Task details – Omit the pictures, please, and give each record below again exactly.

Records supplied –
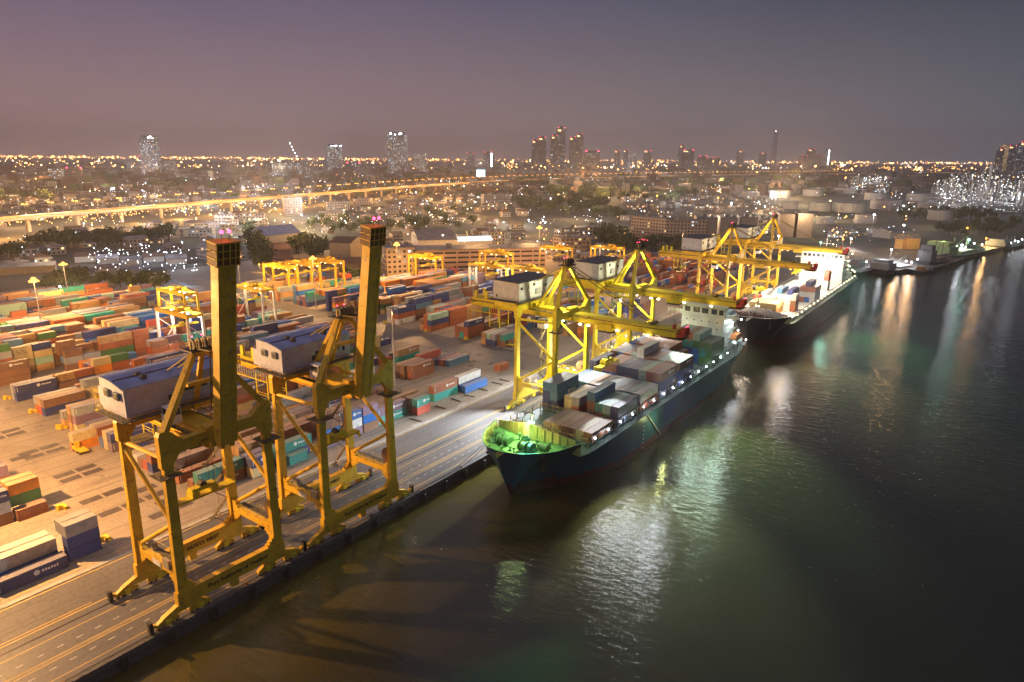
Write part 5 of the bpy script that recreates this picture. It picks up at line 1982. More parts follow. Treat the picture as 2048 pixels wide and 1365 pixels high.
block('apartment_block', 'long apartment slab, leftmost of the two behind the cranes', 1260, 484, 1330, 492, 13, 25, APT, cat='apartments')
block('apartment_block', 'long apartment slab, right one of the two behind the cranes', 1330, 492, 1412, 494, 13, 24, APT, cat='apartments')
for i, (p0, p1, py, w_, lb_) in enumerate(((1392, 1432, 486, 24, 'first'), (1438, 1472, 484, 23, 'second'), (1478, 1512, 482, 23, 'third'), (1556, 1586, 474, 24, 'fourth'), (1592, 1622, 476, 25, 'fifth'))):
    block('apartment_block', 'gable end of an apartment slab, %s from the left in the row of end blocks' % lb_, p0, py, p1, py + 1, 34, w_, mat('apartment_gable', (.42, .32, .25), rough=.85, dirt=(.25, .2, .17)),
          cat='apartments', group='apartment slabs seen end on')
block('office', 'white office with blue lit windows between the end blocks', 1514, 470, 1552, 468, 14, 17, window_mat('office_w', (.5, .48, .46), 3.2, 3.1, .3))
for i, (a_, b_, y_, h_, lb_) in enumerate(((655, 700, 412, 14, 'pale'), (715, 740, 410, 17, 'tall pale'), (968, 1022, 398, 17, 'brown eight bay'), (570, 606, 420, 24, 'brown tower like'), (430, 470, 440, 12, 'lit white'),
                                            (1090, 1150, 372, 12, 'pale grey'), (640, 690, 428, 9, 'wide low'), (760, 800, 425, 10, 'green lit'), (480, 530, 432, 9, 'orange lit'), (250, 330, 468, 7, 'flat grey'),
                                            (360, 425, 462, 7, 'flat long grey'), (1310, 1360, 372, 9, 'long pale'), (1465, 1500, 372, 15, 'lit'), (880, 960, 430, 6, 'dark wide'), (800, 890, 440, 6, 'dark roofed'))):
    block('building', '%s block in the mid distance, %s' % (lb_, ['below the second boom tip', 'right above the second boom tip', 'under the bright billboard', 'on the expressway edge between the booms',
                                                                    'under the expressway by the nearest boom', 'on the expressway right of the centre', 'between houses left of the second boom tip', 'right of the second boom tip',
                                                                    'between the booms below the expressway', 'left of the nearest boom head', 'just left of the nearest boom head', 'beyond the expressway right of centre',
                                                                    'beyond the expressway above the end blocks', 'left of the central park', 'above the striped warehouse'][i]),
          a_, y_ + 12, b_, y_ + 11, 16, h_, window_mat('block_wall_%d' % (i % 4), [(.42, .36, .32), (.38, .30, .26), (.45, .40, .35), (.32, .26, .24)][i % 4], 3.6, 3.2, .14))
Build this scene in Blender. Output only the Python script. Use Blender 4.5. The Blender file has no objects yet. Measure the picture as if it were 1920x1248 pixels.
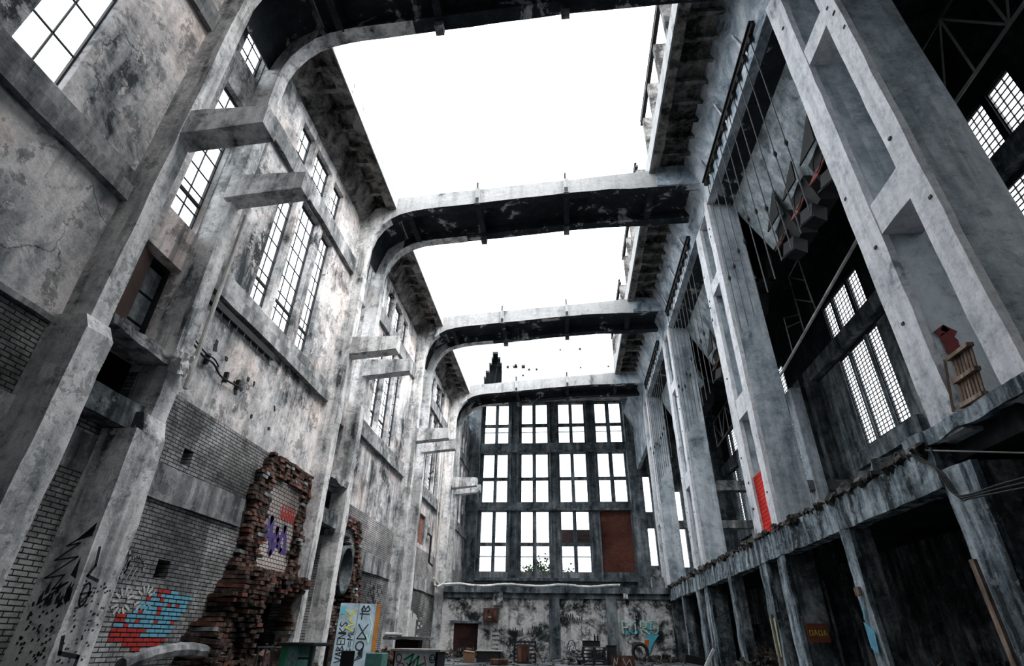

Expected answer –
Write part 5 of the bpy script that recreates this picture. It picks up at line 1982. More parts follow. Treat the picture as 2048 pixels wide and 1365 pixels high.
block('apartment_block', 'long apartment slab, leftmost of the two behind the cranes', 1260, 484, 1330, 492, 13, 25, APT, cat='apartments')
block('apartment_block', 'long apartment slab, right one of the two behind the cranes', 1330, 492, 1412, 494, 13, 24, APT, cat='apartments')
for i, (p0, p1, py, w_, lb_) in enumerate(((1392, 1432, 486, 24, 'first'), (1438, 1472, 484, 23, 'second'), (1478, 1512, 482, 23, 'third'), (1556, 1586, 474, 24, 'fourth'), (1592, 1622, 476, 25, 'fifth'))):
    block('apartment_block', 'gable end of an apartment slab, %s from the left in the row of end blocks' % lb_, p0, py, p1, py + 1, 34, w_, mat('apartment_gable', (.42, .32, .25), rough=.85, dirt=(.25, .2, .17)),
          cat='apartments', group='apartment slabs seen end on')
block('office', 'white office with blue lit windows between the end blocks', 1514, 470, 1552, 468, 14, 17, window_mat('office_w', (.5, .48, .46), 3.2, 3.1, .3))
for i, (a_, b_, y_, h_, lb_) in enumerate(((655, 700, 412, 14, 'pale'), (715, 740, 410, 17, 'tall pale'), (968, 1022, 398, 17, 'brown eight bay'), (570, 606, 420, 24, 'brown tower like'), (430, 470, 440, 12, 'lit white'),
                                            (1090, 1150, 372, 12, 'pale grey'), (640, 690, 428, 9, 'wide low'), (760, 800, 425, 10, 'green lit'), (480, 530, 432, 9, 'orange lit'), (250, 330, 468, 7, 'flat grey'),
                                            (360, 425, 462, 7, 'flat long grey'), (1310, 1360, 372, 9, 'long pale'), (1465, 1500, 372, 15, 'lit'), (880, 960, 430, 6, 'dark wide'), (800, 890, 440, 6, 'dark roofed'))):
    block('building', '%s block in the mid distance, %s' % (lb_, ['below the second boom tip', 'right above the second boom tip', 'under the bright billboard', 'on the expressway edge between the booms',
                                                                    'under the expressway by the nearest boom', 'on the expressway right of the centre', 'between houses left of the second boom tip', 'right of the second boom tip',
                                                                    'between the booms below the expressway', 'left of the nearest boom head', 'just left of the nearest boom head', 'beyond the expressway right of centre',
                                                                    'beyond the expressway above the end blocks', 'left of the central park', 'above the striped warehouse'][i]),
          a_, y_ + 12, b_, y_ + 11, 16, h_, window_mat('block_wall_%d' % (i % 4), [(.42, .36, .32), (.38, .30, .26), (.45, .40, .35), (.32, .26, .24)][i % 4], 3.6, 3.2, .14))
Build this scene in Blender. Output only the Python script. Use Blender 4.5. The Blender file has no objects yet. Measure the picture as if it were 1920x1248 pixels.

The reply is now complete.